* _Task requirements_: Quote all of the data below exactly, please.

* _Dataset extract_:

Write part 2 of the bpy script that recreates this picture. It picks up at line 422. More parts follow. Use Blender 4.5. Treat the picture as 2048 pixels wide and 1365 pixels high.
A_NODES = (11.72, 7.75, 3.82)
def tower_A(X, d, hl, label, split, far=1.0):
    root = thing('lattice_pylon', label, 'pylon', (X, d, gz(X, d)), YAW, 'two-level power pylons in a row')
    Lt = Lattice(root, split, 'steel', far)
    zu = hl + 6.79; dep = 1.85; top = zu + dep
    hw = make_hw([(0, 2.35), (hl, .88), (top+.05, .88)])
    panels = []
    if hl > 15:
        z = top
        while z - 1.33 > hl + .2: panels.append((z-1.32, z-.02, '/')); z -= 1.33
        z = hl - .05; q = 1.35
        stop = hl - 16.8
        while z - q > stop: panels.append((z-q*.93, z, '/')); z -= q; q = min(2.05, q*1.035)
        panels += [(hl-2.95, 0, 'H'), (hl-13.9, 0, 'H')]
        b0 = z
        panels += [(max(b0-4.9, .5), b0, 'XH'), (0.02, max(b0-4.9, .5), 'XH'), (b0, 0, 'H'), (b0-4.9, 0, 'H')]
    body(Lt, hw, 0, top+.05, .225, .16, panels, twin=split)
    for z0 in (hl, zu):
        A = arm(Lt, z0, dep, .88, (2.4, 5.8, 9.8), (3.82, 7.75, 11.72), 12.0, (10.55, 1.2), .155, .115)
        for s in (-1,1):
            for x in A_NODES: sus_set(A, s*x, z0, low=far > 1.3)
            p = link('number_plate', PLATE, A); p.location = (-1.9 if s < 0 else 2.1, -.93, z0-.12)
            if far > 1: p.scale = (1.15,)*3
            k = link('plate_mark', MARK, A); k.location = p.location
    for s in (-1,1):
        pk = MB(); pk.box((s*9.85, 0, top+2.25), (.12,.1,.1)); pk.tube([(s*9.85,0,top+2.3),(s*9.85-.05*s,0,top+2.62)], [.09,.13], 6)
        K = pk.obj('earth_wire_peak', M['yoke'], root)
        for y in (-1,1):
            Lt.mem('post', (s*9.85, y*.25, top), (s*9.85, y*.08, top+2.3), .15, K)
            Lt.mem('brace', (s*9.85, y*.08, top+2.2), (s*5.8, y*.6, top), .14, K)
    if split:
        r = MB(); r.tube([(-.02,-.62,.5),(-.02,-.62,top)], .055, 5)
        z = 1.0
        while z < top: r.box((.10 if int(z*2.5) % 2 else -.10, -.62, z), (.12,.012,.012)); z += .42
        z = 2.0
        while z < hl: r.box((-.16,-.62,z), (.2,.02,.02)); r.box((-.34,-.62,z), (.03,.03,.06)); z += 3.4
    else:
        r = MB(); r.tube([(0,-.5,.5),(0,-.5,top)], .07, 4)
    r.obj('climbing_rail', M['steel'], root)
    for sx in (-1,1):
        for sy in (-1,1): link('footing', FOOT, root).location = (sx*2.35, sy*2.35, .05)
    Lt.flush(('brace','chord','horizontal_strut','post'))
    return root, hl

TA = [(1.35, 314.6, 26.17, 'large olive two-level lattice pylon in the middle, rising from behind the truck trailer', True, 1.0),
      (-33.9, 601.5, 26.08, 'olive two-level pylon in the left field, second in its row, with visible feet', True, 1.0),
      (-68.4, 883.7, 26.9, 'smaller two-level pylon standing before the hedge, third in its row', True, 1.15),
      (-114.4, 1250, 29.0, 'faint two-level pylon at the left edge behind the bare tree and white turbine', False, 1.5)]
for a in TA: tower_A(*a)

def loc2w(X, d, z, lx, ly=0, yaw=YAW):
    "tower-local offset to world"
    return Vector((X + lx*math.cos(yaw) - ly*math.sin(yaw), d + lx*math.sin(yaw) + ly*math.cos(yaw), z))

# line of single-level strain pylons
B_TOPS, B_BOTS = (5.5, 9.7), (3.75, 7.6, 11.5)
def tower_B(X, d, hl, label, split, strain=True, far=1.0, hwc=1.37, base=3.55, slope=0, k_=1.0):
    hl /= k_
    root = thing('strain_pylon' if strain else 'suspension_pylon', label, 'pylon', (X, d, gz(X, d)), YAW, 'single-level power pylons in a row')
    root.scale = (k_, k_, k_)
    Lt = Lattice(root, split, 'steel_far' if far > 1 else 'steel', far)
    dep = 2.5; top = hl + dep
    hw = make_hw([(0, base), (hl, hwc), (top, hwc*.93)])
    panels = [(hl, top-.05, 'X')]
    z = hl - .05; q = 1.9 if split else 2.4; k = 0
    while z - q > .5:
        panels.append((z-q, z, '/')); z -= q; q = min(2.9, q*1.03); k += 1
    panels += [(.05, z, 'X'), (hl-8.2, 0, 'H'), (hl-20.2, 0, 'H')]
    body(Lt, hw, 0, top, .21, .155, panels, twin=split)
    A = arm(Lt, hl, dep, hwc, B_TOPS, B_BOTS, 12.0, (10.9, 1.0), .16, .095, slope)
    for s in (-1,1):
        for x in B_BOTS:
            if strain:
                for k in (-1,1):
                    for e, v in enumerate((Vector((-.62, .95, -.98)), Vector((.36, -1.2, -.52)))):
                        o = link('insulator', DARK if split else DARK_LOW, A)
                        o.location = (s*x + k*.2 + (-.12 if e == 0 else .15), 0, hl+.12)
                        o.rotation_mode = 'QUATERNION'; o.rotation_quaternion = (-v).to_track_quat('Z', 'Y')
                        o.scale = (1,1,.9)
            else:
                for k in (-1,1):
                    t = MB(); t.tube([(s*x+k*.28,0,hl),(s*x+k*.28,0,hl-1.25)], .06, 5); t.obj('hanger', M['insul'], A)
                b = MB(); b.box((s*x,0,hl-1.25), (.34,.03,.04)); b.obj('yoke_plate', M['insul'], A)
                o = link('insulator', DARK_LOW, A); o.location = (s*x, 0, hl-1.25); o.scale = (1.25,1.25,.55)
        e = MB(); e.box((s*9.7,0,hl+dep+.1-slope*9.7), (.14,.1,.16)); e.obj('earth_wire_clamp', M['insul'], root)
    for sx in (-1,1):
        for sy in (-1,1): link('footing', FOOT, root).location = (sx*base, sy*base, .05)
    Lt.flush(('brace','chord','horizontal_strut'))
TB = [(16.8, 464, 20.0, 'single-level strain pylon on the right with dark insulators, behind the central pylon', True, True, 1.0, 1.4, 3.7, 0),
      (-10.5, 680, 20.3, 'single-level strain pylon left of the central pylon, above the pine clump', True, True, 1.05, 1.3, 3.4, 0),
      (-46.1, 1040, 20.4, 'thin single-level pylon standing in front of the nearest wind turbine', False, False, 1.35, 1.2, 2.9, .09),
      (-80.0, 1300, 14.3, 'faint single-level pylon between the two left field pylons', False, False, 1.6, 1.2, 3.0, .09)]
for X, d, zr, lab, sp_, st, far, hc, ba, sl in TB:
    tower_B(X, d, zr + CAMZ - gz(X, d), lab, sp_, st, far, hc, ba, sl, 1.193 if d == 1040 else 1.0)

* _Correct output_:
Write part 2 of the bpy script that recreates this picture. It picks up at line 422. More parts follow. Use Blender 4.5. Treat the picture as 2048 pixels wide and 1365 pixels high.
A_NODES = (11.72, 7.75, 3.82)
def tower_A(X, d, hl, label, split, far=1.0):
    root = thing('lattice_pylon', label, 'pylon', (X, d, gz(X, d)), YAW, 'two-level power pylons in a row')
    Lt = Lattice(root, split, 'steel', far)
    zu = hl + 6.79; dep = 1.85; top = zu + dep
    hw = make_hw([(0, 2.35), (hl, .88), (top+.05, .88)])
    panels = []
    if hl > 15:
        z = top
        while z - 1.33 > hl + .2: panels.append((z-1.32, z-.02, '/')); z -= 1.33
        z = hl - .05; q = 1.35
        stop = hl - 16.8
        while z - q > stop: panels.append((z-q*.93, z, '/')); z -= q; q = min(2.05, q*1.035)
        panels += [(hl-2.95, 0, 'H'), (hl-13.9, 0, 'H')]
        b0 = z
        panels += [(max(b0-4.9, .5), b0, 'XH'), (0.02, max(b0-4.9, .5), 'XH'), (b0, 0, 'H'), (b0-4.9, 0, 'H')]
    body(Lt, hw, 0, top+.05, .225, .16, panels, twin=split)
    for z0 in (hl, zu):
        A = arm(Lt, z0, dep, .88, (2.4, 5.8, 9.8), (3.82, 7.75, 11.72), 12.0, (10.55, 1.2), .155, .115)
        for s in (-1,1):
            for x in A_NODES: sus_set(A, s*x, z0, low=far > 1.3)
            p = link('number_plate', PLATE, A); p.location = (-1.9 if s < 0 else 2.1, -.93, z0-.12)
            if far > 1: p.scale = (1.15,)*3
            k = link('plate_mark', MARK, A); k.location = p.location
    for s in (-1,1):
        pk = MB(); pk.box((s*9.85, 0, top+2.25), (.12,.1,.1)); pk.tube([(s*9.85,0,top+2.3),(s*9.85-.05*s,0,top+2.62)], [.09,.13], 6)
        K = pk.obj('earth_wire_peak', M['yoke'], root)
        for y in (-1,1):
            Lt.mem('post', (s*9.85, y*.25, top), (s*9.85, y*.08, top+2.3), .15, K)
            Lt.mem('brace', (s*9.85, y*.08, top+2.2), (s*5.8, y*.6, top), .14, K)
    if split:
        r = MB(); r.tube([(-.02,-.62,.5),(-.02,-.62,top)], .055, 5)
        z = 1.0
        while z < top: r.box((.10 if int(z*2.5) % 2 else -.10, -.62, z), (.12,.012,.012)); z += .42
        z = 2.0
        while z < hl: r.box((-.16,-.62,z), (.2,.02,.02)); r.box((-.34,-.62,z), (.03,.03,.06)); z += 3.4
    else:
        r = MB(); r.tube([(0,-.5,.5),(0,-.5,top)], .07, 4)
    r.obj('climbing_rail', M['steel'], root)
    for sx in (-1,1):
        for sy in (-1,1): link('footing', FOOT, root).location = (sx*2.35, sy*2.35, .05)
    Lt.flush(('brace','chord','horizontal_strut','post'))
    return root, hl

TA = [(1.35, 314.6, 26.17, 'large olive two-level lattice pylon in the middle, rising from behind the truck trailer', True, 1.0),
      (-33.9, 601.5, 26.08, 'olive two-level pylon in the left field, second in its row, with visible feet', True, 1.0),
      (-68.4, 883.7, 26.9, 'smaller two-level pylon standing before the hedge, third in its row', True, 1.15),
      (-114.4, 1250, 29.0, 'faint two-level pylon at the left edge behind the bare tree and white turbine', False, 1.5)]
for a in TA: tower_A(*a)

def loc2w(X, d, z, lx, ly=0, yaw=YAW):
    "tower-local offset to world"
    return Vector((X + lx*math.cos(yaw) - ly*math.sin(yaw), d + lx*math.sin(yaw) + ly*math.cos(yaw), z))

# line of single-level strain pylons
B_TOPS, B_BOTS = (5.5, 9.7), (3.75, 7.6, 11.5)
def tower_B(X, d, hl, label, split, strain=True, far=1.0, hwc=1.37, base=3.55, slope=0, k_=1.0):
    hl /= k_
    root = thing('strain_pylon' if strain else 'suspension_pylon', label, 'pylon', (X, d, gz(X, d)), YAW, 'single-level power pylons in a row')
    root.scale = (k_, k_, k_)
    Lt = Lattice(root, split, 'steel_far' if far > 1 else 'steel', far)
    dep = 2.5; top = hl + dep
    hw = make_hw([(0, base), (hl, hwc), (top, hwc*.93)])
    panels = [(hl, top-.05, 'X')]
    z = hl - .05; q = 1.9 if split else 2.4; k = 0
    while z - q > .5:
        panels.append((z-q, z, '/')); z -= q; q = min(2.9, q*1.03); k += 1
    panels += [(.05, z, 'X'), (hl-8.2, 0, 'H'), (hl-20.2, 0, 'H')]
    body(Lt, hw, 0, top, .21, .155, panels, twin=split)
    A = arm(Lt, hl, dep, hwc, B_TOPS, B_BOTS, 12.0, (10.9, 1.0), .16, .095, slope)
    for s in (-1,1):
        for x in B_BOTS:
            if strain:
                for k in (-1,1):
                    for e, v in enumerate((Vector((-.62, .95, -.98)), Vector((.36, -1.2, -.52)))):
                        o = link('insulator', DARK if split else DARK_LOW, A)
                        o.location = (s*x + k*.2 + (-.12 if e == 0 else .15), 0, hl+.12)
                        o.rotation_mode = 'QUATERNION'; o.rotation_quaternion = (-v).to_track_quat('Z', 'Y')
                        o.scale = (1,1,.9)
            else:
                for k in (-1,1):
                    t = MB(); t.tube([(s*x+k*.28,0,hl),(s*x+k*.28,0,hl-1.25)], .06, 5); t.obj('hanger', M['insul'], A)
                b = MB(); b.box((s*x,0,hl-1.25), (.34,.03,.04)); b.obj('yoke_plate', M['insul'], A)
                o = link('insulator', DARK_LOW, A); o.location = (s*x, 0, hl-1.25); o.scale = (1.25,1.25,.55)
        e = MB(); e.box((s*9.7,0,hl+dep+.1-slope*9.7), (.14,.1,.16)); e.obj('earth_wire_clamp', M['insul'], root)
    for sx in (-1,1):
        for sy in (-1,1): link('footing', FOOT, root).location = (sx*base, sy*base, .05)
    Lt.flush(('brace','chord','horizontal_strut'))
TB = [(16.8, 464, 20.0, 'single-level strain pylon on the right with dark insulators, behind the central pylon', True, True, 1.0, 1.4, 3.7, 0),
      (-10.5, 680, 20.3, 'single-level strain pylon left of the central pylon, above the pine clump', True, True, 1.05, 1.3, 3.4, 0),
      (-46.1, 1040, 20.4, 'thin single-level pylon standing in front of the nearest wind turbine', False, False, 1.35, 1.2, 2.9, .09),
      (-80.0, 1300, 14.3, 'faint single-level pylon between the two left field pylons', False, False, 1.6, 1.2, 3.0, .09)]
for X, d, zr, lab, sp_, st, far, hc, ba, sl in TB:
    tower_B(X, d, zr + CAMZ - gz(X, d), lab, sp_, st, far, hc, ba, sl, 1.193 if d == 1040 else 1.0)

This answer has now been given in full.